Home
/
Food

Serunya Menikmati Kuliner Banjar

Serunya Menikmati Kuliner Banjar

Indira Rezkisari19 January 2017
Bagikan :

Soto banjar dengan sayap ayam kampung menjadi sarapan saya Selasa (10/1) pagi. Karena namanya soto, maka bagi orang Banjar, karbohidratnya memakai ketupat. Jika memakai nasi, namanya sop banjar.

Widya Utami, teman seperjalanan dari Jakarta, kaget melihat piring yang diantar kepadanya. Ia memesan soto banjar spesial dengan sayap ayam. Dagingnya tidak disuwir-suwir, tapi sayap ayam kampung utuh dan banyak pula ketupatnya untuk satu porsi. Ia ragu bisa menghabiskannya, tetapi ternyata habis juga. ‘’Karena memang rasanya pas,’’ ujar Widya.

Bagi Putri Rosmalia, juga teman seperjalanan, kuah soto banjar berasa segarnya. Telurnya, kata dia, ada rasa manis-manisnya.

Rasa ketupat di Banjar tentu berbeda dengan ketupat di Jawa lantaran beras sebagai bahan dasarnya berbeda. Menggunakan beras siam unus, ketupatnya terasa tidak lembek, melainkan pera, sebagaimana nasinya yang juga pera. Ketupat beras siam unus pula yang dipakai dalam ketupat kandangan, menu makan malam saya pada Kamis (12/1).

Orang Banjar terbiasa dengan beras siam unus, beras lokal yang ditanam di lahan gambut.
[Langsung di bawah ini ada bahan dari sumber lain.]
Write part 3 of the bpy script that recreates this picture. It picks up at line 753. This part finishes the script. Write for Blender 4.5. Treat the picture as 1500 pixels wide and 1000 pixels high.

Ini beras lokal paling mahal bagi orang Banjar. ‘’Harganya Rp 12.500 per liter,’’ ujar Ahmad, pengelola Depot Soto Banjar Uwah di Martapura, ibu kota Kabupaten Banjar, kepada saya.

Soto banjar, menurut Ahmad hanya menggunakan bumbu lada, bawang merah, bawang putih, dan garam. Untuk menambah gurih, ditambahkan pula pala dan kayu manis.

Meski harus menggunakan cabai rawit, kata Ahmad, baginya tak masalah ketika cabai rawit melonjak harganya di Jawa. ‘’Di sini biasa saja, tadi pagi belanja harganya Rp 70 ribu per kilogram,’’ kata Ahmad.

Di Desa Bararawa, Kecamatan Paminggir, Kabupaten Hulu Sungai Utara, cabai hanya Rp 50 ribu per kilogram. Saya mendapat informasi ini ketika makan di rumah Haji Karani, mantan pembekal Desa Bararawa.

Saya mendapat suguhan ikan saluang yang dicocol disambal. Sangat gurih. Berkali-kali Haji Karani mempersilakan kami untuk menghabiskan sajian saluang yang belum tersentuh. ‘’Ya begini makanan di kampung sini, seadanya, ikannya juga diambil dari rawa,’’ ujar Karani.

Teman-teman yang lain merasakan hal serupa, bahkan masih harus menambah nasi. Saya pun menambah nasi.